* Dataset extract
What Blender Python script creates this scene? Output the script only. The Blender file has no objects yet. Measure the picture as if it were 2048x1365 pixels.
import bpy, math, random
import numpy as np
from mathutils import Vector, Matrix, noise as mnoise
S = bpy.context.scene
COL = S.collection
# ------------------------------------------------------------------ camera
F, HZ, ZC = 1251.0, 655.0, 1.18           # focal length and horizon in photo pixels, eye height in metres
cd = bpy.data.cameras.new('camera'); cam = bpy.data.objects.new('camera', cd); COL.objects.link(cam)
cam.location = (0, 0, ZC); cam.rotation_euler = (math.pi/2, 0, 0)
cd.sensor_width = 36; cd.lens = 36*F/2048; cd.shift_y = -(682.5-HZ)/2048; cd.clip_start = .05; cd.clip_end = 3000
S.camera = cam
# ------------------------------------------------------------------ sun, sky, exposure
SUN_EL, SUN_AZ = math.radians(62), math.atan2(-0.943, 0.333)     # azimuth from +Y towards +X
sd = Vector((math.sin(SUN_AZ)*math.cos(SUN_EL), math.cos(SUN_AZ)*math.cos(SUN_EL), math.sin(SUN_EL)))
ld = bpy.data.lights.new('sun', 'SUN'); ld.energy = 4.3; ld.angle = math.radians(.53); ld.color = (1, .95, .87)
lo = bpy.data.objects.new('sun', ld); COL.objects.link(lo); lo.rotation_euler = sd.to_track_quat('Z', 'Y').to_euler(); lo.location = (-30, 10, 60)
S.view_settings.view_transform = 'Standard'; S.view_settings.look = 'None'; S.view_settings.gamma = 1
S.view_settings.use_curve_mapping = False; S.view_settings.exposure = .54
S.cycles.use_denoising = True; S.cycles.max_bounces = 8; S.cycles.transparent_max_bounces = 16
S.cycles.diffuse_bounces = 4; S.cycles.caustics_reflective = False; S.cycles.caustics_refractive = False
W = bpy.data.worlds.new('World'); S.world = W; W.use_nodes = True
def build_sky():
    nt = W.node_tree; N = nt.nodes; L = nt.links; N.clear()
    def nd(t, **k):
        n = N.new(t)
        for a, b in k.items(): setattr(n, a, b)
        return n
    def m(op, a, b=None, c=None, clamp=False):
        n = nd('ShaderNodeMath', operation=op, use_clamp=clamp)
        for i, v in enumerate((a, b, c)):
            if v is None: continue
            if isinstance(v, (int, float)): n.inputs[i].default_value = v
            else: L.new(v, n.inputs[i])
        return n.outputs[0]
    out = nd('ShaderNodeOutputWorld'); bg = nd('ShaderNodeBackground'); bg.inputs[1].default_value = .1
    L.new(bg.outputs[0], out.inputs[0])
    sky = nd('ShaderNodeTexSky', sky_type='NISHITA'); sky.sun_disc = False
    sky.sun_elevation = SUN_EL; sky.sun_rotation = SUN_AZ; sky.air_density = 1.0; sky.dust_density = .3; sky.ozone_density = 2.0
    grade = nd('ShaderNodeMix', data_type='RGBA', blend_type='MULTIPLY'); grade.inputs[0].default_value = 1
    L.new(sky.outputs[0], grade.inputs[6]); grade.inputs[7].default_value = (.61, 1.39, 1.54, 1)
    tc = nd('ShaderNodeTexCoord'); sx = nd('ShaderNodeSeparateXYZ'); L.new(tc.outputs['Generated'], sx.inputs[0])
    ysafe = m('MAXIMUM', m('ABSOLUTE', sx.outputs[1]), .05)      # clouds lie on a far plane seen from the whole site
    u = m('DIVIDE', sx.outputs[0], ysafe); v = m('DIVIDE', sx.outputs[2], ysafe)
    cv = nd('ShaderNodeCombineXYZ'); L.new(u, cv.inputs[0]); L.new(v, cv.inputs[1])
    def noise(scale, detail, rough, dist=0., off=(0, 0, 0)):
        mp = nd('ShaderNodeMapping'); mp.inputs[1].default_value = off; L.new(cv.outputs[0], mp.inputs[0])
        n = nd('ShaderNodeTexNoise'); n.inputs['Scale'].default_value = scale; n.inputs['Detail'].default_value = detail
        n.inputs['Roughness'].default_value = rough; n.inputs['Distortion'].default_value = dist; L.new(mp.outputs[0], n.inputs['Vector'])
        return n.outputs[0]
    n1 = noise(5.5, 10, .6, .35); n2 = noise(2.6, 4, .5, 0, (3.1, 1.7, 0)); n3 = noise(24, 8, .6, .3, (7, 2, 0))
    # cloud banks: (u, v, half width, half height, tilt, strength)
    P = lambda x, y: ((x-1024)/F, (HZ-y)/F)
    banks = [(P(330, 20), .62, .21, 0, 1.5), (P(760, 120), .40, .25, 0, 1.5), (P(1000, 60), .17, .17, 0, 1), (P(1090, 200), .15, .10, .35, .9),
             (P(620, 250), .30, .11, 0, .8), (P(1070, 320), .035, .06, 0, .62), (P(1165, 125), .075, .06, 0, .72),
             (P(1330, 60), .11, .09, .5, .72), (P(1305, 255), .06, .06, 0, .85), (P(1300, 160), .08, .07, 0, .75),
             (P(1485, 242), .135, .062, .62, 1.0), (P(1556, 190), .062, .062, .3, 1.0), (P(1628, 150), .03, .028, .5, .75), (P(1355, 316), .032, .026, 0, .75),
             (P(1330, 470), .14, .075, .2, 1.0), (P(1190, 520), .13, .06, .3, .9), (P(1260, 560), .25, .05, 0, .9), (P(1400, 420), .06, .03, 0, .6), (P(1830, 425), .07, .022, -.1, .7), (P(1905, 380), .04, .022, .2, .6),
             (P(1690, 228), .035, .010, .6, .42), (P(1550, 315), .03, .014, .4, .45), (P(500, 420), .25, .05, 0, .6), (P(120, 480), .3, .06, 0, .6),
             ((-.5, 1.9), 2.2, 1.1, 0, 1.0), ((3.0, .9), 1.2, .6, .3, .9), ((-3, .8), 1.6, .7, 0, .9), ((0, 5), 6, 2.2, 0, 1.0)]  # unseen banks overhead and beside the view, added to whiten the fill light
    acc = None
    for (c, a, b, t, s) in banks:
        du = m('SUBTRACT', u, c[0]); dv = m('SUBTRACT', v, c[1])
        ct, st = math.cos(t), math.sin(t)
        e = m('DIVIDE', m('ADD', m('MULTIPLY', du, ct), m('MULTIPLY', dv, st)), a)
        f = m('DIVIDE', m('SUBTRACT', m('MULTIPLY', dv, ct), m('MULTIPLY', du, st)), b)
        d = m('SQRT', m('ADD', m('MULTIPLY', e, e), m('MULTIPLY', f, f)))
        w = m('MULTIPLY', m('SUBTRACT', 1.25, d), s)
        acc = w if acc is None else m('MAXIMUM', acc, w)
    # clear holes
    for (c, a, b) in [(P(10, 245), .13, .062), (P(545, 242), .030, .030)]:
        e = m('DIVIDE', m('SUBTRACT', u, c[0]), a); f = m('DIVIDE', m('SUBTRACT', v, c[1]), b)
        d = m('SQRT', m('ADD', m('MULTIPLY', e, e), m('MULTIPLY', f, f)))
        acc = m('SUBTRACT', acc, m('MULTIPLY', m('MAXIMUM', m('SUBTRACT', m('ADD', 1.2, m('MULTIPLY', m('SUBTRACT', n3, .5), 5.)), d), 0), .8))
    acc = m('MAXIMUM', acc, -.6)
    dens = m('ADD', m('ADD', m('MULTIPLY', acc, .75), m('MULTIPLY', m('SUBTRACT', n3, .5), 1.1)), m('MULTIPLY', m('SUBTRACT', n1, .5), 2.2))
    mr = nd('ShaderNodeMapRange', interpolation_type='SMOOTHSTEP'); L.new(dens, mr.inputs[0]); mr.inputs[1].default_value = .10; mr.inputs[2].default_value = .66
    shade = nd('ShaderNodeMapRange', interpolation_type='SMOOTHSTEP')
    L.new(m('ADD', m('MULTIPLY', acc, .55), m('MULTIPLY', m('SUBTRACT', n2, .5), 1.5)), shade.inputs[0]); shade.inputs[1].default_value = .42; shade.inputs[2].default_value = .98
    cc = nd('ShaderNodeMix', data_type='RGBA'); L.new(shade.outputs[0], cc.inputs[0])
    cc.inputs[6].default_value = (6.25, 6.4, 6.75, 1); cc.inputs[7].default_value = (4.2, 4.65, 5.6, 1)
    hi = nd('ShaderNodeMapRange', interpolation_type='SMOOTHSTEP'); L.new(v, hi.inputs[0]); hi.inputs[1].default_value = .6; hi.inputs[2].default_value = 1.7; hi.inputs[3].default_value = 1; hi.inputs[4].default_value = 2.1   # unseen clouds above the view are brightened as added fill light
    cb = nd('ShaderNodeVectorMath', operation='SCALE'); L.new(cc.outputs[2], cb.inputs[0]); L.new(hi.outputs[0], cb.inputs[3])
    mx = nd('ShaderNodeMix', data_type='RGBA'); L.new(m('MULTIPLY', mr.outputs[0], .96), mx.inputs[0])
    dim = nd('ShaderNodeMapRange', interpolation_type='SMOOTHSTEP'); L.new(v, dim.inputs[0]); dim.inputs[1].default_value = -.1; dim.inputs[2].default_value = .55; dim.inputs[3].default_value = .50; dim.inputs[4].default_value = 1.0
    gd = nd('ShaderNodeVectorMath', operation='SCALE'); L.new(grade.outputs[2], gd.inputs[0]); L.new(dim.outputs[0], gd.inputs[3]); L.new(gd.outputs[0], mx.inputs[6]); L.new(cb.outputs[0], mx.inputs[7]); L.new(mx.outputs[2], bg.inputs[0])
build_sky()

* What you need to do
Search the data above for the word "scene", then gather each line in which it appears.

* Final result
What Blender Python script creates this scene? Output the script only. The Blender file has no objects yet. Measure the picture as if it were 2048x1365 pixels.
S = bpy.context.scene